» Task goal
Reproduce each line of the listing exactly.

» Recorded information
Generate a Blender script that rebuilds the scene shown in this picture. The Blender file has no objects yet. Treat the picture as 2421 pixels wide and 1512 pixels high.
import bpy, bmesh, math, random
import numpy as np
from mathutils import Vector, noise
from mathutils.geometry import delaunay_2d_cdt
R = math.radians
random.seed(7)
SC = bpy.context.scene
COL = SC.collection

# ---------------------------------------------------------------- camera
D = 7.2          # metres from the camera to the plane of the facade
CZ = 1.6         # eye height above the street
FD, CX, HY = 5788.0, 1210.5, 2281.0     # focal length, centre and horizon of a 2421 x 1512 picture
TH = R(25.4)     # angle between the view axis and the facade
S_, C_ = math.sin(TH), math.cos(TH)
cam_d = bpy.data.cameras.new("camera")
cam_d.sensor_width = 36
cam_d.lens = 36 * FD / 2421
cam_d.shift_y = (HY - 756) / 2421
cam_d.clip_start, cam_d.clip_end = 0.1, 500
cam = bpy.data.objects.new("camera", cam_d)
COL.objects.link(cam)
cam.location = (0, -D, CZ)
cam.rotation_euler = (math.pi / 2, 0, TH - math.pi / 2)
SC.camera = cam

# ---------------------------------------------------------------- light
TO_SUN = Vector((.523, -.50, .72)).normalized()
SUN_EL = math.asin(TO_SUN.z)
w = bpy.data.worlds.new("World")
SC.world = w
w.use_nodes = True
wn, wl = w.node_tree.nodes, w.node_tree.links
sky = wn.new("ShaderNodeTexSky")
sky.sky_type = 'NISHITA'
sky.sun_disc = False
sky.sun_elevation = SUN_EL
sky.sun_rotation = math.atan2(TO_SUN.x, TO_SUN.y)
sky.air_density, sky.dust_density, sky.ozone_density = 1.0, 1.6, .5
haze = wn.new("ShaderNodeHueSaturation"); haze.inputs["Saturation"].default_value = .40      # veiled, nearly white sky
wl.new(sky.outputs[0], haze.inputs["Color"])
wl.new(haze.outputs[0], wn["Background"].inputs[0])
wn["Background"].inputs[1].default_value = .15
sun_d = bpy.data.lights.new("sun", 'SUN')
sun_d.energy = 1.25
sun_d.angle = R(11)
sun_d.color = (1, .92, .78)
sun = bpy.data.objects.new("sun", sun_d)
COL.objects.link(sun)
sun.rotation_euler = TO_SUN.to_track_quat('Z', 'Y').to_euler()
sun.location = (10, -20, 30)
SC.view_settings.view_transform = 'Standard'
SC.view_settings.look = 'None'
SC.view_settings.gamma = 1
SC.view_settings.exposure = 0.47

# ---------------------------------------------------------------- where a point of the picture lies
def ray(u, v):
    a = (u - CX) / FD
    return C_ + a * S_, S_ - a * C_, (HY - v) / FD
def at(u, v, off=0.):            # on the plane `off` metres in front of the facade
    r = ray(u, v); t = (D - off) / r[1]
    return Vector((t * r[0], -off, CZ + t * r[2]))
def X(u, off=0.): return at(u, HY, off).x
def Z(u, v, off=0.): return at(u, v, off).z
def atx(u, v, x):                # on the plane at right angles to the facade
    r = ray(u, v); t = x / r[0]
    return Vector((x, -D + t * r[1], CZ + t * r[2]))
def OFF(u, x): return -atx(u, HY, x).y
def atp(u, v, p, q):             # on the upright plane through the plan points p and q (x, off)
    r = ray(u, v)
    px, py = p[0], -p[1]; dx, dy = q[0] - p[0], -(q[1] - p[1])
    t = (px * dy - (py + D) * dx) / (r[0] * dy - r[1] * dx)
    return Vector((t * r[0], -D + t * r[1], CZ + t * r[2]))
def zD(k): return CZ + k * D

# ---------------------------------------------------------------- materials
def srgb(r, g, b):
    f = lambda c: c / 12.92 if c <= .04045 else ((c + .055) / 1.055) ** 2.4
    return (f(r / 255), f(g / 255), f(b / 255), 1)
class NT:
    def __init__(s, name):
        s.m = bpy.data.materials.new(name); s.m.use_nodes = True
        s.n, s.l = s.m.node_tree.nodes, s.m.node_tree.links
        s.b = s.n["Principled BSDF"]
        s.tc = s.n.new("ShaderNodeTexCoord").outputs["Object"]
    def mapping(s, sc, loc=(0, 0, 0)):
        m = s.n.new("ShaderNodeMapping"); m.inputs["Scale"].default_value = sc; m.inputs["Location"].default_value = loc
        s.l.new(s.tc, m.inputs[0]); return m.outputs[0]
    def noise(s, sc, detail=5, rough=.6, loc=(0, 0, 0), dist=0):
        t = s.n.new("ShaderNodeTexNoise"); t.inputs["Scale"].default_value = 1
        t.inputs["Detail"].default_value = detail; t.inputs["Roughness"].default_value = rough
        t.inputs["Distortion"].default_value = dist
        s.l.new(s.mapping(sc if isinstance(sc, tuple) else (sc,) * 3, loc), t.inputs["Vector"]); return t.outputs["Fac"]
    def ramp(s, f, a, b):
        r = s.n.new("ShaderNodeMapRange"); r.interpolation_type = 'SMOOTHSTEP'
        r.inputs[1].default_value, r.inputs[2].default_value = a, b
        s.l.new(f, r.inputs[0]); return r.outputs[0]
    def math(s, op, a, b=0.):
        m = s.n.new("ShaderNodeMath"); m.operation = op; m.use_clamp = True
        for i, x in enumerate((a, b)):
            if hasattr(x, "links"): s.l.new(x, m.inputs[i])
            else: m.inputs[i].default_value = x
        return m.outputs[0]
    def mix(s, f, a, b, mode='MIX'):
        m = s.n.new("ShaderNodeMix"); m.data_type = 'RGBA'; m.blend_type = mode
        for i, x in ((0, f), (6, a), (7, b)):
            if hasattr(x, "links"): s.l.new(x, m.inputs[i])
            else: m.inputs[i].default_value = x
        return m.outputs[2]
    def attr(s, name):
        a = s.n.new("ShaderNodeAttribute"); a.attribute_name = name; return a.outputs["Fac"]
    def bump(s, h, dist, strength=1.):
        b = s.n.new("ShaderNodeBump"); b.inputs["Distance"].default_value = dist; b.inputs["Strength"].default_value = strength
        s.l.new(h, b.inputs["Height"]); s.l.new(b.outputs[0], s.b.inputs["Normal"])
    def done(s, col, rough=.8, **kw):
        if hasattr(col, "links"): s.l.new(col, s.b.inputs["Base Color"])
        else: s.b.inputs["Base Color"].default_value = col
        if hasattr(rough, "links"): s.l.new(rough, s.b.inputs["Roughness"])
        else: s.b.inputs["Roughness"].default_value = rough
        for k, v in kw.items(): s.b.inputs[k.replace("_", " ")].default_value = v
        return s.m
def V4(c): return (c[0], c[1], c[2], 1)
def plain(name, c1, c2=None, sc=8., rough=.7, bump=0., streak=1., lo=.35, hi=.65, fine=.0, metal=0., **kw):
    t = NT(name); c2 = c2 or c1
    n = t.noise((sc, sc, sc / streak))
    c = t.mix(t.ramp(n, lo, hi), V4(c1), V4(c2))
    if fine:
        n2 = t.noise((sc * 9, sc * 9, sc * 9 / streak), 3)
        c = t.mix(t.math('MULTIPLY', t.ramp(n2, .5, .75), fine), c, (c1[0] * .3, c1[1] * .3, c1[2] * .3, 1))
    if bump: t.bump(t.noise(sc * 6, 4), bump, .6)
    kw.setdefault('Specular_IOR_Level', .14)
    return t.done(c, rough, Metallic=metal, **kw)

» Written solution
Generate a Blender script that rebuilds the scene shown in this picture. The Blender file has no objects yet. Treat the picture as 2421 pixels wide and 1512 pixels high.
import bpy, bmesh, math, random
import numpy as np
from mathutils import Vector, noise
from mathutils.geometry import delaunay_2d_cdt
R = math.radians
random.seed(7)
SC = bpy.context.scene
COL = SC.collection

# ---------------------------------------------------------------- camera
D = 7.2          # metres from the camera to the plane of the facade
CZ = 1.6         # eye height above the street
FD, CX, HY = 5788.0, 1210.5, 2281.0     # focal length, centre and horizon of a 2421 x 1512 picture
TH = R(25.4)     # angle between the view axis and the facade
S_, C_ = math.sin(TH), math.cos(TH)
cam_d = bpy.data.cameras.new("camera")
cam_d.sensor_width = 36
cam_d.lens = 36 * FD / 2421
cam_d.shift_y = (HY - 756) / 2421
cam_d.clip_start, cam_d.clip_end = 0.1, 500
cam = bpy.data.objects.new("camera", cam_d)
COL.objects.link(cam)
cam.location = (0, -D, CZ)
cam.rotation_euler = (math.pi / 2, 0, TH - math.pi / 2)
SC.camera = cam

# ---------------------------------------------------------------- light
TO_SUN = Vector((.523, -.50, .72)).normalized()
SUN_EL = math.asin(TO_SUN.z)
w = bpy.data.worlds.new("World")
SC.world = w
w.use_nodes = True
wn, wl = w.node_tree.nodes, w.node_tree.links
sky = wn.new("ShaderNodeTexSky")
sky.sky_type = 'NISHITA'
sky.sun_disc = False
sky.sun_elevation = SUN_EL
sky.sun_rotation = math.atan2(TO_SUN.x, TO_SUN.y)
sky.air_density, sky.dust_density, sky.ozone_density = 1.0, 1.6, .5
haze = wn.new("ShaderNodeHueSaturation"); haze.inputs["Saturation"].default_value = .40      # veiled, nearly white sky
wl.new(sky.outputs[0], haze.inputs["Color"])
wl.new(haze.outputs[0], wn["Background"].inputs[0])
wn["Background"].inputs[1].default_value = .15
sun_d = bpy.data.lights.new("sun", 'SUN')
sun_d.energy = 1.25
sun_d.angle = R(11)
sun_d.color = (1, .92, .78)
sun = bpy.data.objects.new("sun", sun_d)
COL.objects.link(sun)
sun.rotation_euler = TO_SUN.to_track_quat('Z', 'Y').to_euler()
sun.location = (10, -20, 30)
SC.view_settings.view_transform = 'Standard'
SC.view_settings.look = 'None'
SC.view_settings.gamma = 1
SC.view_settings.exposure = 0.47

# ---------------------------------------------------------------- where a point of the picture lies
def ray(u, v):
    a = (u - CX) / FD
    return C_ + a * S_, S_ - a * C_, (HY - v) / FD
def at(u, v, off=0.):            # on the plane `off` metres in front of the facade
    r = ray(u, v); t = (D - off) / r[1]
    return Vector((t * r[0], -off, CZ + t * r[2]))
def X(u, off=0.): return at(u, HY, off).x
def Z(u, v, off=0.): return at(u, v, off).z
def atx(u, v, x):                # on the plane at right angles to the facade
    r = ray(u, v); t = x / r[0]
    return Vector((x, -D + t * r[1], CZ + t * r[2]))
def OFF(u, x): return -atx(u, HY, x).y
def atp(u, v, p, q):             # on the upright plane through the plan points p and q (x, off)
    r = ray(u, v)
    px, py = p[0], -p[1]; dx, dy = q[0] - p[0], -(q[1] - p[1])
    t = (px * dy - (py + D) * dx) / (r[0] * dy - r[1] * dx)
    return Vector((t * r[0], -D + t * r[1], CZ + t * r[2]))
def zD(k): return CZ + k * D

# ---------------------------------------------------------------- materials
def srgb(r, g, b):
    f = lambda c: c / 12.92 if c <= .04045 else ((c + .055) / 1.055) ** 2.4
    return (f(r / 255), f(g / 255), f(b / 255), 1)
class NT:
    def __init__(s, name):
        s.m = bpy.data.materials.new(name); s.m.use_nodes = True
        s.n, s.l = s.m.node_tree.nodes, s.m.node_tree.links
        s.b = s.n["Principled BSDF"]
        s.tc = s.n.new("ShaderNodeTexCoord").outputs["Object"]
    def mapping(s, sc, loc=(0, 0, 0)):
        m = s.n.new("ShaderNodeMapping"); m.inputs["Scale"].default_value = sc; m.inputs["Location"].default_value = loc
        s.l.new(s.tc, m.inputs[0]); return m.outputs[0]
    def noise(s, sc, detail=5, rough=.6, loc=(0, 0, 0), dist=0):
        t = s.n.new("ShaderNodeTexNoise"); t.inputs["Scale"].default_value = 1
        t.inputs["Detail"].default_value = detail; t.inputs["Roughness"].default_value = rough
        t.inputs["Distortion"].default_value = dist
        s.l.new(s.mapping(sc if isinstance(sc, tuple) else (sc,) * 3, loc), t.inputs["Vector"]); return t.outputs["Fac"]
    def ramp(s, f, a, b):
        r = s.n.new("ShaderNodeMapRange"); r.interpolation_type = 'SMOOTHSTEP'
        r.inputs[1].default_value, r.inputs[2].default_value = a, b
        s.l.new(f, r.inputs[0]); return r.outputs[0]
    def math(s, op, a, b=0.):
        m = s.n.new("ShaderNodeMath"); m.operation = op; m.use_clamp = True
        for i, x in enumerate((a, b)):
            if hasattr(x, "links"): s.l.new(x, m.inputs[i])
            else: m.inputs[i].default_value = x
        return m.outputs[0]
    def mix(s, f, a, b, mode='MIX'):
        m = s.n.new("ShaderNodeMix"); m.data_type = 'RGBA'; m.blend_type = mode
        for i, x in ((0, f), (6, a), (7, b)):
            if hasattr(x, "links"): s.l.new(x, m.inputs[i])
            else: m.inputs[i].default_value = x
        return m.outputs[2]
    def attr(s, name):
        a = s.n.new("ShaderNodeAttribute"); a.attribute_name = name; return a.outputs["Fac"]
    def bump(s, h, dist, strength=1.):
        b = s.n.new("ShaderNodeBump"); b.inputs["Distance"].default_value = dist; b.inputs["Strength"].default_value = strength
        s.l.new(h, b.inputs["Height"]); s.l.new(b.outputs[0], s.b.inputs["Normal"])
    def done(s, col, rough=.8, **kw):
        if hasattr(col, "links"): s.l.new(col, s.b.inputs["Base Color"])
        else: s.b.inputs["Base Color"].default_value = col
        if hasattr(rough, "links"): s.l.new(rough, s.b.inputs["Roughness"])
        else: s.b.inputs["Roughness"].default_value = rough
        for k, v in kw.items(): s.b.inputs[k.replace("_", " ")].default_value = v
        return s.m
def V4(c): return (c[0], c[1], c[2], 1)
def plain(name, c1, c2=None, sc=8., rough=.7, bump=0., streak=1., lo=.35, hi=.65, fine=.0, metal=0., **kw):
    t = NT(name); c2 = c2 or c1
    n = t.noise((sc, sc, sc / streak))
    c = t.mix(t.ramp(n, lo, hi), V4(c1), V4(c2))
    if fine:
        n2 = t.noise((sc * 9, sc * 9, sc * 9 / streak), 3)
        c = t.mix(t.math('MULTIPLY', t.ramp(n2, .5, .75), fine), c, (c1[0] * .3, c1[1] * .3, c1[2] * .3, 1))
    if bump: t.bump(t.noise(sc * 6, 4), bump, .6)
    kw.setdefault('Specular_IOR_Level', .14)
    return t.done(c, rough, Metallic=metal, **kw)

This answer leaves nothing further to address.